Integrated education is a great idea and I hope to be able to send my kids to an integrated school when they are old enough. BUT I was educated at a Catholic school in NI and I can assure you I learnt Maths, Science, English, Languages and the very small part of our curriculum which was Religion was based on love and tolerance of all faiths and creeds. Similarly my Protestant husband was never taught to hatred of anyone at his state school! Young people here have ample opportunity to meet and form friendships with the 'other side' and they do.

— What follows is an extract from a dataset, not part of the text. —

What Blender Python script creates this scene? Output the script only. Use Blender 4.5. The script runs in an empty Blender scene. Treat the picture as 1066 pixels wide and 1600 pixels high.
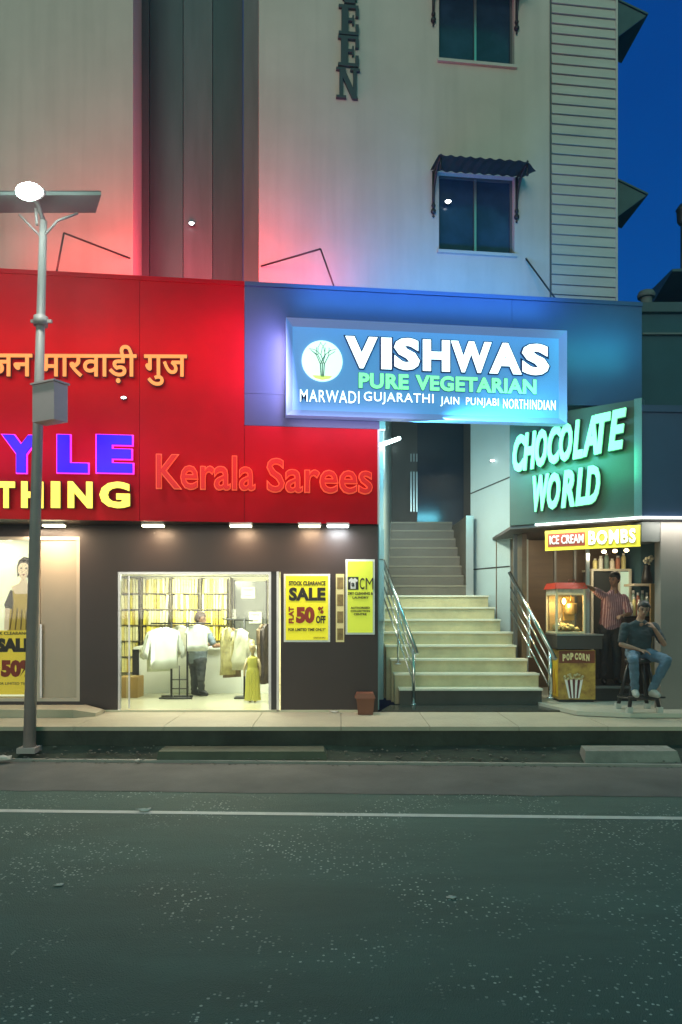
import bpy, bmesh, math, random
from mathutils import Vector, Matrix, noise
random.seed(7)
SC = bpy.context.scene
COL = SC.collection
F = 1155.0          # focal length in photo pixels (photo 1066 x 1600)
HC = 2.0            # camera height over the road
CAM = Vector((0, 0, HC))

# ------------------------------------------------------------------ camera
cd = bpy.data.cameras.new('camera')
cd.sensor_fit = 'VERTICAL'; cd.sensor_height = 36.0
cd.lens = F / 1600 * 36.0
cd.shift_y = 150 / 1600.0
cd.clip_start = 0.05; cd.clip_end = 600
cam = bpy.data.objects.new('camera', cd); COL.objects.link(cam)
cam.location = CAM; cam.rotation_euler = (math.radians(90), 0, 0)
SC.camera = cam

# ------------------------------------------------------------------ world: clear dusk sky
W = bpy.data.worlds.new('World'); SC.world = W; W.use_nodes = True
wn = W.node_tree.nodes; wl = W.node_tree.links; wn.clear()
wo = wn.new('ShaderNodeOutputWorld'); bg = wn.new('ShaderNodeBackground')
tc = wn.new('ShaderNodeTexCoord'); sp = wn.new('ShaderNodeSeparateXYZ'); rp = wn.new('ShaderNodeValToRGB')
nz = wn.new('ShaderNodeTexNoise'); nz.inputs['Scale'].default_value = 2.2; nz.inputs['Detail'].default_value = 5
mx = wn.new('ShaderNodeMath'); mx.operation = 'MULTIPLY_ADD'; mx.inputs[1].default_value = 0.6
wl.new(tc.outputs['Generated'], sp.inputs[0]); wl.new(tc.outputs['Generated'], nz.inputs['Vector'])
wl.new(nz.outputs['Fac'], mx.inputs[0]); wl.new(sp.outputs['Z'], mx.inputs[2])
wl.new(mx.outputs[0], rp.inputs[0])
cr = rp.color_ramp
cr.elements[0].position = 0.10; cr.elements[0].color = (0.003, 0.13, 0.30, 1)
cr.elements[1].position = 0.95; cr.elements[1].color = (0.001, 0.045, 0.24, 1)
e = cr.elements.new(0.42); e.color = (0.001, 0.095, 0.40, 1)
yr = wn.new('ShaderNodeMapRange'); yr.inputs[1].default_value = .25; yr.inputs[2].default_value = -.75; wl.new(sp.outputs['Y'], yr.inputs[0])
ym = wn.new('ShaderNodeMix'); ym.data_type = 'RGBA'; ym.inputs[7].default_value = (.002, .40, .29, 1)
wl.new(yr.outputs[0], ym.inputs[0]); wl.new(rp.outputs[0], ym.inputs[6])
wl.new(ym.outputs[2], bg.inputs[0]); bg.inputs[1].default_value = 1.0
wl.new(bg.outputs[0], wo.inputs[0])

# soft, broad last light of dusk from behind the camera
sl = bpy.data.lights.new('sun', 'SUN'); sl.energy = 1.45; sl.angle = math.radians(30); sl.color = (1.0, 0.83, 0.71)
so = bpy.data.objects.new('sun', sl); COL.objects.link(so)
so.rotation_euler = (math.radians(87), 0, math.radians(-14))

vs = SC.view_settings
vs.view_transform = 'Standard'; vs.look = 'None'; vs.exposure = 0.0; vs.gamma = 1.0; vs.use_curve_mapping = False
SC.cycles.use_denoising = True
SC.cycles.max_bounces = 8; SC.cycles.transparent_max_bounces = 12
SC.cycles.caustics_reflective = False; SC.cycles.caustics_refractive = False
SC.cycles.sample_clamp_indirect = 4.0

# ------------------------------------------------------------------ materials
MATS = {}
def mat(name, col, rough=0.7, metal=0.0, var=0.0, scale=3.0, bump=0.0, bscale=40.0, spec=0.5, coat=0.0, col2=None, stretch=None):
    if name in MATS: return MATS[name]
    m = bpy.data.materials.new(name); m.use_nodes = True
    n = m.node_tree.nodes; l = m.node_tree.links
    b = n['Principled BSDF']
    b.inputs['Roughness'].default_value = rough; b.inputs['Metallic'].default_value = metal
    b.inputs['Specular IOR Level'].default_value = spec; b.inputs['Coat Weight'].default_value = coat
    b.inputs['Base Color'].default_value = (*col, 1)
    t = n.new('ShaderNodeTexCoord')
    src = t.outputs['Object']
    if stretch:
        mp = n.new('ShaderNodeMapping'); mp.inputs['Scale'].default_value = stretch
        l.new(src, mp.inputs[0]); src = mp.outputs[0]
    if var > 0:
        z = n.new('ShaderNodeTexNoise'); z.inputs['Scale'].default_value = scale; z.inputs['Detail'].default_value = 6
        z.inputs['Roughness'].default_value = 0.62
        r = n.new('ShaderNodeValToRGB'); r.color_ramp.elements[0].position = 0.3; r.color_ramp.elements[1].position = 0.7
        c2 = col2 if col2 else tuple(c * (1 - var) for c in col)
        r.color_ramp.elements[0].color = (*c2, 1); r.color_ramp.elements[1].color = (*col, 1)
        l.new(src, z.inputs['Vector']); l.new(z.outputs['Fac'], r.inputs[0]); l.new(r.outputs[0], b.inputs['Base Color'])
    if bump > 0:
        z2 = n.new('ShaderNodeTexNoise'); z2.inputs['Scale'].default_value = bscale; z2.inputs['Detail'].default_value = 4
        bp = n.new('ShaderNodeBump'); bp.inputs['Strength'].default_value = bump; bp.inputs['Distance'].default_value = 0.01
        l.new(src, z2.inputs['Vector']); l.new(z2.outputs['Fac'], bp.inputs['Height']); l.new(bp.outputs[0], b.inputs['Normal'])
    MATS[name] = m
    return m
def emi(name, col, s, base=None):
    if name in MATS: return MATS[name]
    m = bpy.data.materials.new(name); m.use_nodes = True
    b = m.node_tree.nodes['Principled BSDF']
    b.inputs['Base Color'].default_value = (*(base or col), 1)
    b.inputs['Emission Color'].default_value = (*col, 1); b.inputs['Emission Strength'].default_value = s
    b.inputs['Roughness'].default_value = 0.5
    MATS[name] = m
    return m
def glass(name, tint=(0.9, 0.95, 0.93), refl=0.09):
    if name in MATS: return MATS[name]
    m = bpy.data.materials.new(name); m.use_nodes = True
    n = m.node_tree.nodes; l = m.node_tree.links; n.clear()
    o = n.new('ShaderNodeOutputMaterial'); mi = n.new('ShaderNodeMixShader'); t = n.new('ShaderNodeBsdfTransparent'); g = n.new('ShaderNodeBsdfGlossy')
    lw = n.new('ShaderNodeLayerWeight'); lw.inputs[0].default_value = 0.3
    mm = n.new('ShaderNodeMath'); mm.operation = 'MULTIPLY_ADD'; mm.inputs[1].default_value = 0.22; mm.inputs[2].default_value = refl * 0.4
    l.new(lw.outputs['Fresnel'], mm.inputs[0])
    t.inputs[0].default_value = (*tint, 1); g.inputs['Roughness'].default_value = 0.03
    l.new(mm.outputs[0], mi.inputs[0]); l.new(t.outputs[0], mi.inputs[1]); l.new(g.outputs[0], mi.inputs[2]); l.new(mi.outputs[0], o.inputs[0])
    MATS[name] = m
    return m

def plaster_mat():
    m = bpy.data.materials.new('cream_plaster'); m.use_nodes = True
    n = m.node_tree.nodes; l = m.node_tree.links; b = n['Principled BSDF']; b.inputs['Roughness'].default_value = 0.85
    t = n.new('ShaderNodeTexCoord')
    a = n.new('ShaderNodeTexNoise'); a.inputs['Scale'].default_value = 0.7; a.inputs['Detail'].default_value = 8; a.inputs['Roughness'].default_value = 0.65
    mp = n.new('ShaderNodeMapping'); mp.inputs['Scale'].default_value = (3.5, 3.5, 0.22)
    s = n.new('ShaderNodeTexNoise'); s.inputs['Scale'].default_value = 1.6; s.inputs['Detail'].default_value = 6
    r1 = n.new('ShaderNodeValToRGB'); r1.color_ramp.elements[0].position = .3; r1.color_ramp.elements[1].position = .72
    r1.color_ramp.elements[0].color = (.47, .44, .385, 1); r1.color_ramp.elements[1].color = (.56, .52, .46, 1)
    r2 = n.new('ShaderNodeValToRGB'); r2.color_ramp.elements[0].position = .28; r2.color_ramp.elements[1].position = .55
    r2.color_ramp.elements[0].color = (.86, .865, .86, 1); r2.color_ramp.elements[1].color = (1, 1, 1, 1)
    x = n.new('ShaderNodeMix'); x.data_type = 'RGBA'; x.blend_type = 'MULTIPLY'; x.inputs[0].default_value = .7
    l.new(t.outputs['Object'], a.inputs['Vector']); l.new(t.outputs['Object'], mp.inputs[0]); l.new(mp.outputs[0], s.inputs['Vector'])
    l.new(a.outputs['Fac'], r1.inputs[0]); l.new(s.outputs['Fac'], r2.inputs[0])
    l.new(r1.outputs[0], x.inputs[6]); l.new(r2.outputs[0], x.inputs[7]); l.new(x.outputs[2], b.inputs['Base Color'])
    z = n.new('ShaderNodeTexNoise'); z.inputs['Scale'].default_value = 60; bp = n.new('ShaderNodeBump'); bp.inputs['Strength'].default_value = .15; bp.inputs['Distance'].default_value = .01
    l.new(t.outputs['Object'], z.inputs['Vector']); l.new(z.outputs['Fac'], bp.inputs['Height']); l.new(bp.outputs[0], b.inputs['Normal'])
    return m
def asphalt_mat():
    m = bpy.data.materials.new('asphalt'); m.use_nodes = True
    n = m.node_tree.nodes; l = m.node_tree.links; b = n['Principled BSDF']; b.inputs['Specular IOR Level'].default_value = .50
    t = n.new('ShaderNodeTexCoord')
    a = n.new('ShaderNodeTexNoise'); a.inputs['Scale'].default_value = 0.75; a.inputs['Detail'].default_value = 10; a.inputs['Roughness'].default_value = 0.72
    r1 = n.new('ShaderNodeValToRGB'); r1.color_ramp.elements[0].position = .34; r1.color_ramp.elements[1].position = .66
    r1.color_ramp.elements[0].color = (.034, .086, .068, 1); r1.color_ramp.elements[1].color = (.096, .168, .134, 1)
    v = n.new('ShaderNodeTexVoronoi'); v.inputs['Scale'].default_value = 40
    # pale stones in the worn surface
    pr = n.new('ShaderNodeSeparateColor'); l.new(v.outputs['Color'], pr.inputs[0])
    gt = n.new('ShaderNodeMath'); gt.operation = 'GREATER_THAN'; gt.inputs[1].default_value = .80
    l.new(pr.outputs[0], gt.inputs[0])
    dk = n.new('ShaderNodeMath'); dk.operation = 'LESS_THAN'; dk.inputs[1].default_value = .36; l.new(v.outputs['Distance'], dk.inputs[0])
    mu = n.new('ShaderNodeMath'); mu.operation = 'MULTIPLY'; l.new(gt.outputs[0], mu.inputs[0]); l.new(dk.outputs[0], mu.inputs[1])
    w2 = n.new('ShaderNodeTexNoise'); w2.inputs['Scale'].default_value = 1.1; w2.inputs['Detail'].default_value = 5
    wr = n.new('ShaderNodeMapRange'); wr.inputs[1].default_value = .46; wr.inputs[2].default_value = .62; l.new(w2.outputs['Fac'], wr.inputs[0])
    m3 = n.new('ShaderNodeMath'); m3.operation = 'MULTIPLY'; l.new(mu.outputs[0], m3.inputs[0]); l.new(wr.outputs[0], m3.inputs[1])
    x = n.new('ShaderNodeMix'); x.data_type = 'RGBA'; x.inputs[7].default_value = (.60, .68, .60, 1)
    mp = n.new('ShaderNodeMapping'); mp.inputs['Scale'].default_value = (.45, 1.5, 1); l.new(t.outputs['Object'], mp.inputs[0]); l.new(mp.outputs[0], a.inputs['Vector']); l.new(t.outputs['Object'], v.inputs['Vector']); l.new(t.outputs['Object'], w2.inputs['Vector'])
    l.new(a.outputs['Fac'], r1.inputs[0]); l.new(r1.outputs[0], x.inputs[6]); l.new(m3.outputs[0], x.inputs[0])
    l.new(x.outputs[2], b.inputs['Base Color'])
    rr = n.new('ShaderNodeMapRange'); rr.inputs[3].default_value = .45; rr.inputs[4].default_value = .85; l.new(a.outputs['Fac'], rr.inputs[0]); l.new(rr.outputs[0], b.inputs['Roughness'])
    v2 = n.new('ShaderNodeTexVoronoi'); v2.inputs['Scale'].default_value = 120; l.new(t.outputs['Object'], v2.inputs['Vector'])
    bp = n.new('ShaderNodeBump'); bp.inputs['Strength'].default_value = .9; bp.inputs['Distance'].default_value = .012
    l.new(v2.outputs['Distance'], bp.inputs['Height']); l.new(bp.outputs[0], b.inputs['Normal'])
    return m
PLASTER = plaster_mat(); ASPHALT = asphalt_mat()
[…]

So don't patronise the people of NI by suggesting you have discovered the source of their 'problem' The kind of hatred which led to the horrific killings this week and throughout the troubles is taught in the home not the education system.
responses
[info]jaffgyp wrote:
Saturday, 14 March 2009 at 09:47 am (UTC)
a few responses:
-apologies re my mistake re welsh schools - viewed from scotland its easy to forget how wales also keeps so much of its own identity;
-as for grammar schools in ireland being non-divisive: well maybe from a religious point of view, but from the general social point of view def not- ever heard of comprehensives?!;
- of course there is no guarantee that non-religious schools will overcome all religious bigotry, as of course home background is even more important; but thats no argument against at least reducing the risk!;
Integrated schools
[info]mmcclean wrote:
Tuesday, 17 March 2009 at 03:04 pm (UTC)
If only it were that easy.

Yugoslav school were almost certainly secular and integrated under communism - did this stop civil war?

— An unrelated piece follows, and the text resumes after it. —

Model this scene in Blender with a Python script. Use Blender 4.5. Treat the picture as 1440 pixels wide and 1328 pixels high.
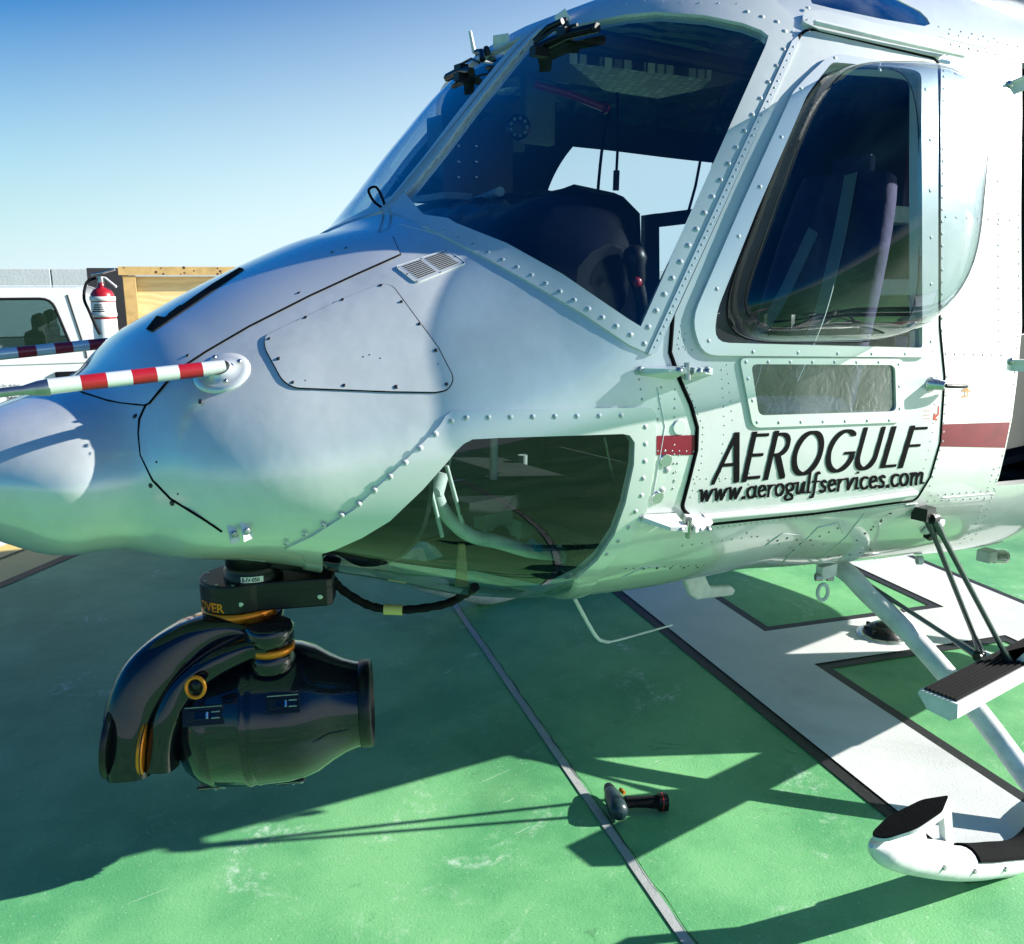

Real integration would be impossible to achieve in certain areas where the communities are totally segregated - how could a school in south Armagh or parts of Antrim be meaningfully integrated? Even in the cities many parents in areas such as the Falls or the Shankill - good, well-meaning people - would be afraid to send their children into the other area. Can anyone blame them? Are you suggesting replacing the existing school stock and rebuilding in neutral areas?

The already existing more positive attitudes of families with children in integrated schools would account for at least some of the more positive attitudes of their children. But, even integrated schools can produce sectarian children, despite their best efforts: one of those recently found guilty of offences in relation to the sectarian murder of a teenager was the product of an integrated school.

Let me state that I am not against integrated schools. They are very valuable and are desirable. However, it is extremely annoying when they are presented as 'the answer.'

Finally I very much resent Mr Hari's attitude that we should be made to feel Northern Irish. I am Irish and some of my neighbours are British - this does not make us bigoted. I accept, Mr Hari, that you are British; please accept that I am Irish.
Beyond true
[info]thesavageirish wrote:
Saturday, 21 March 2009 at 12:42 am (UTC)

I somehow forgot that this would still be the case. It was with horror I heard many years ago, though I can't back this up with particular references, where lunchtime in the schoolyard was a cynical scenario of four and five year olds cordoned off to their respective corners under the watchful eye of the british army. Milk and sandwiches garnished with lessons of hate. Great piece Johann, we live in hope.